Colombia

History
536 wordsBefore the arrival of Europeans, the territory of present-day Colombia was inhabited by a mosaic of indigenous peoples whose settlement reached back several millennia. Among the most prominent were the Muisca of the central Andean highlands, organised into a confederation of chiefdoms around the Bogotá and Tunja plateaus and renowned for their goldwork and salt trade, alongside the Tairona of the Sierra Nevada de Santa Marta, the Quimbaya of the middle Cauca valley, and the Zenú of the Caribbean lowlands. These societies practiced terraced agriculture, long-distance exchange, and sophisticated metallurgy, and their legacy is preserved in archaeological sites such as San Agustín and Tierradentro, whose monumental sculpture predates the classical Muisca period by many centuries.
Spanish contact began in 1499 with coastal expeditions led by Alonso de Ojeda, and permanent settlement followed at Santa Marta in 1525 and Cartagena in 1533. In 1538 Gonzalo Jiménez de Quesada founded Santa Fe de Bogotá after subjugating the Muisca, and the territory was incorporated into the Spanish Empire as the New Kingdom of Granada, governed first as an audiencia under the Viceroyalty of Peru and, from 1717 (and definitively from 1739), as the Viceroyalty of New Granada. Colonial society was organised around encomienda labour, mining, and the Caribbean slave trade routed through Cartagena, with Catholic missions and a creole landed elite consolidating over nearly three centuries of Habsburg and Bourbon rule.
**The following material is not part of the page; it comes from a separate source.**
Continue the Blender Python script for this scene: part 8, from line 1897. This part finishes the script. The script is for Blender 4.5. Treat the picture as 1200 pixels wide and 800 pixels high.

Independence movements gathered force after the Napoleonic crisis in Spain, beginning with the Cry of Independence in Bogotá on 20 July 1810 and culminating in Simón Bolívar's victory at the Battle of Boyacá on 7 August 1819. The resulting state, Gran Colombia, briefly united present-day Colombia, Venezuela, Ecuador, and Panama before dissolving in 1830 into the Republic of New Granada. Through the nineteenth century the country alternated between centralist and federalist constitutions, fought repeated civil wars between Liberals and Conservatives, and adopted its present name, the Republic of Colombia, under the centralist constitution of 1886. Panama separated in 1903 with United States backing during construction of the canal.
The twentieth century opened under the long Conservative hegemony, gave way to a Liberal reformist period in the 1930s, and was scarred by the assassination of Jorge Eliécer Gaitán in 1948, which triggered the violent partisan conflict known as La Violencia. A short military government under Gustavo Rojas Pinilla from 1953 was followed by the National Front power-sharing pact between Liberals and Conservatives from 1958 to 1974. From the 1960s onward, leftist insurgencies including the FARC and the ELN, right-wing paramilitaries, and powerful drug-trafficking organisations sustained an internal armed conflict that overlapped with the Cold War and the United States led counter-narcotics effort.
A new constitution promulgated in 1991 broadened civil rights, recognised indigenous and Afro-Colombian communities, and reorganised the judiciary. Successive governments pursued security policies through the 2000s and negotiated a peace accord with the FARC in 2016 under President Juan Manuel Santos, while talks with the ELN have continued intermittently. In 2022 Gustavo Petro became the country's first left-wing president. Colombia today is a unitary presidential republic with a directly elected president, a bicameral Congress composed of the Senate and the House of Representatives, and a constitutional court, organised into thirty-two departments and the Capital District of Bogotá.